There's this tutorial that someone wrote on how to deal with crashes. I can't remember where it is, but it was really sophisticated, and went into everything from running out of batteries to using Calcsys. Could someone please post that link?
I don't know much more (much less the super techincal details of all of this) but I know that some people do know. One such person is Benjamin Moody, the person who made The Impossible Game and TI-Boy SE. His app, zStart, can run on RAM clear, which means that all of your defaults are automatically restored after a crash. It works because part of the OS is modified to call that code.
Now the question is why so many people who are insane at Assembly, including Ben Ryves and those previously mentioned, all have names starting with the letter "B."
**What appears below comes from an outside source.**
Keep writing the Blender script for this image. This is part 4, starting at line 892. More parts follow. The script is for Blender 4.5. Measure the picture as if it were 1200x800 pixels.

What happens during a crash? The CPU executes instructions that don't make sense. For example, it places garbage on the stack, jumps into the middle of a routine, and then tries to return. The top entry on the stack is garbage, so it jumps to a random location in memory. If the location is in the 0C000h+ range, the hardware simply resets the CPU. If the top location is 0000h, it reboots. Often, the CPU will start executing data as code, placing the CPU into a random state. It might start overwriting RAM with garbage. Either way, the CPU eventually finds its way into the 0C000h range and resets, or hits the reboot code itself. If the CPU doesn't, you might get a freeze.
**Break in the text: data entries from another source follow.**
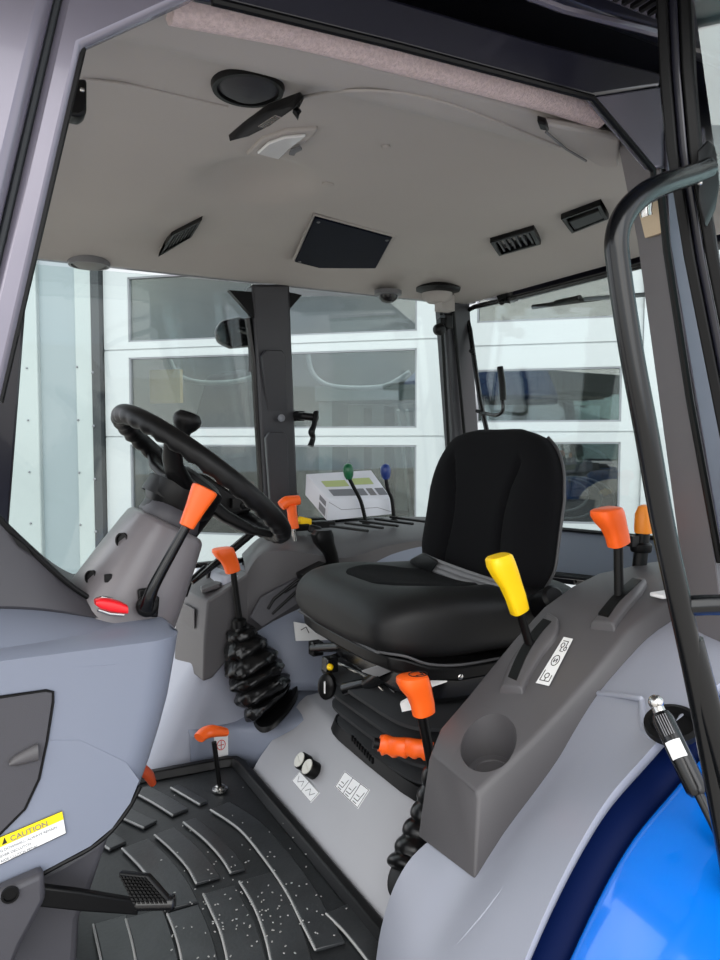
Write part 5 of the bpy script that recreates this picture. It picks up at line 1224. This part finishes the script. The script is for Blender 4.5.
mb = MB(); mb.tube([P(684, 606, y=.487), P(705, 605, y=.475), P(760, 604, y=.45)], .0105, n=18); mb.tube([P(690, 640, y=.485), P(712, 720, y=.470), P(735, 800, y=.455)], .013, n=18); part('cross_tube', mb, M_tube, gb)
mb = MB(); mb.prism([P(697, 150, y=.575), P(708, 138, y=.575), P(715, 145, y=.575), P(718, 180, y=.575), P(714, 205, y=.575), P(704, 225, y=.575), P(698, 200, y=.575)], (.02, .012, 0)); br_ = part('bracket', mb, M_black, gb, bevel=.004, seg=3)
for px, py in ((701, 170), (705, 176), (700, 183)): mb = MB(); mb.sphere(P(px, py, y=.562), .0028); part('screw', mb, M_chrome, br_)
gs = thing('gas_strut', 'black gas strut with silver ball end and white label', 'gas strut', P(715, 830, y=.5))
A1, A2, A3 = P(656, 704, y=.60), P(697, 790, y=.53), P(728, 852, y=.49)
sd2 = (A2-A1).normalized()
mb = MB(); mb.tube([A1+sd2*.012, A1+sd2*.02, A2, A2+sd2*.006], [.010, .0128, .0128, .009], n=22); cyl = part('cylinder', mb, M_blacksh, gs)
mb = MB(); mb.tube([A2, A3], .006, n=14); part('piston_rod', mb, M_blacksh, gs)
mb = MB(); mb.tube([A1-sd2*.002, A1+sd2*.016], .0075, n=14); mb.sphere(A1+Vector((0, 0, .002)), .0095); part('ball_end', mb, M_chrome, gs)
mb = MB(); e_ = (CAM-A1).normalized(); e_ = (e_-sd2*e_.dot(sd2)).normalized(); f_ = sd2.cross(e_); f_ = f_ if f_.dot(MC @ Vector((1, 0, 0))) > 0 else -f_
def cyl_patch(t0, t1, a0, a1, r):
    rows = [[A1.lerp(A2, t)+(e_*math.cos(a0+(a1-a0)*k/8)+f_*math.sin(a0+(a1-a0)*k/8))*r for k in range(9)] for t in (t0, t1)]; return rows
mb.grid(cyl_patch(.46, .66, -.9, .6, .0132)); part('white_label', mb, M_white, cyl)
mb = MB()
for i in range(5): mb.grid(cyl_patch(.16, .40, -.55+i*.22, -.47+i*.22, .0131))
part('fine_print', mb, M_inkg, cyl)
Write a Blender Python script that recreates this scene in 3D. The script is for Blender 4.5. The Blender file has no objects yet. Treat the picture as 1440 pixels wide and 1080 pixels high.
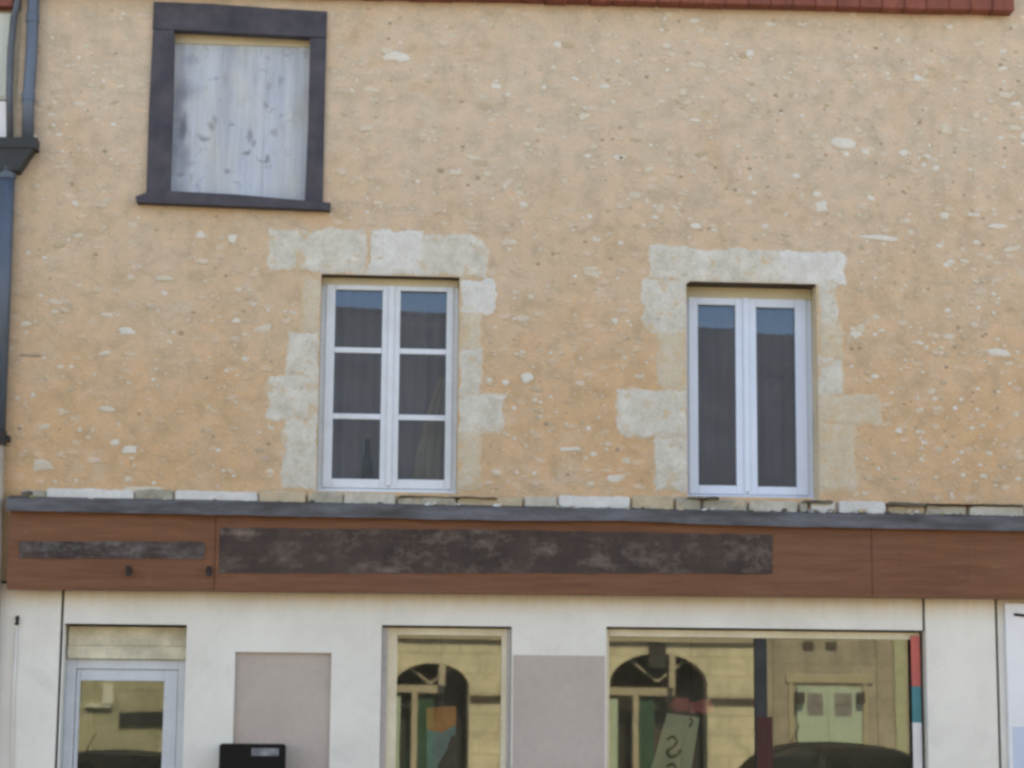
import bpy, bmesh, math, random
from mathutils import Vector, Matrix, noise

random.seed(11)
S = bpy.context.scene
COL = S.collection
R = math.radians

# ------------------------------------------------------------------ camera (solved from the photograph)
F, PITCH, YAW, ROLL = 2984.31, 0.1605, -0.07165, 0.00867
DIST, EYE = 15.5, 1.65


def rot(v):
    u, w, h = v
    c, s = math.cos(ROLL), math.sin(ROLL); u, h = c*u - s*h, s*u + c*h
    c, s = math.cos(PITCH), math.sin(PITCH); w, h = c*w - s*h, s*w + c*h
    c, s = math.cos(YAW), math.sin(YAW); u, w = c*u - s*w, s*u + c*w
    return Vector((u, w, h))


def at(px, py, y=0.0):
    """point of the upright plane at depth y seen at photo pixel px, py"""
    d = rot(((px-720)/F, 1.0, -(py-540)/F))
    k = (y + DIST)/d.y
    return Vector((d.x*k, y, EYE + d.z*k))


cam = bpy.data.cameras.new('camera')
cam.sensor_width = 36.0
cam.lens = F/1440*36
cam.clip_end = 500
cam.clip_start = 0.05
camo = bpy.data.objects.new('camera', cam)
COL.objects.link(camo)
rx, fw, up = rot((1, 0, 0)), rot((0, 1, 0)), rot((0, 0, 1))
M4 = Matrix(((rx.x, up.x, -fw.x, 0), (rx.y, up.y, -fw.y, -DIST), (rx.z, up.z, -fw.z, EYE), (0, 0, 0, 1)))
camo.matrix_world = M4
S.camera = camo

# ------------------------------------------------------------------ light
W = bpy.data.worlds.new('World')
S.world = W
W.use_nodes = True
nt = W.node_tree
bg = nt.nodes['Background']
sky = nt.nodes.new('ShaderNodeTexSky')
sky.sky_type = 'NISHITA'
sky.sun_disc = False
SUN_EL, SUN_AZ = R(50), R(12)          # azimuth from +Y towards +X
sky.sun_elevation = SUN_EL
sky.sun_rotation = SUN_AZ
sky.dust_density = 0.6
sky.ozone_density = 3.0
nt.links.new(sky.outputs[0], bg.inputs[0])
bg.inputs[1].default_value = 0.11
sl = bpy.data.lights.new('sun', 'SUN')
sl.energy = 4.0
sl.angle = R(0.53)
sl.color = (1.0, 0.93, 0.82)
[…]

Quote from: Compynerd255 on March 24, 2011, 09:28:22 pmThere's this tutorial that someone wrote on how to deal with crashes. I can't remember where it is, but it was really sophisticated, and went into everything from running out of batteries to using Calcsys. Could someone please post that link?That was ClrHome methinks
Naw, the $C000+ limit is for money-sucking purposes. It used to cost money to make apps, and that was the only way to execute more code.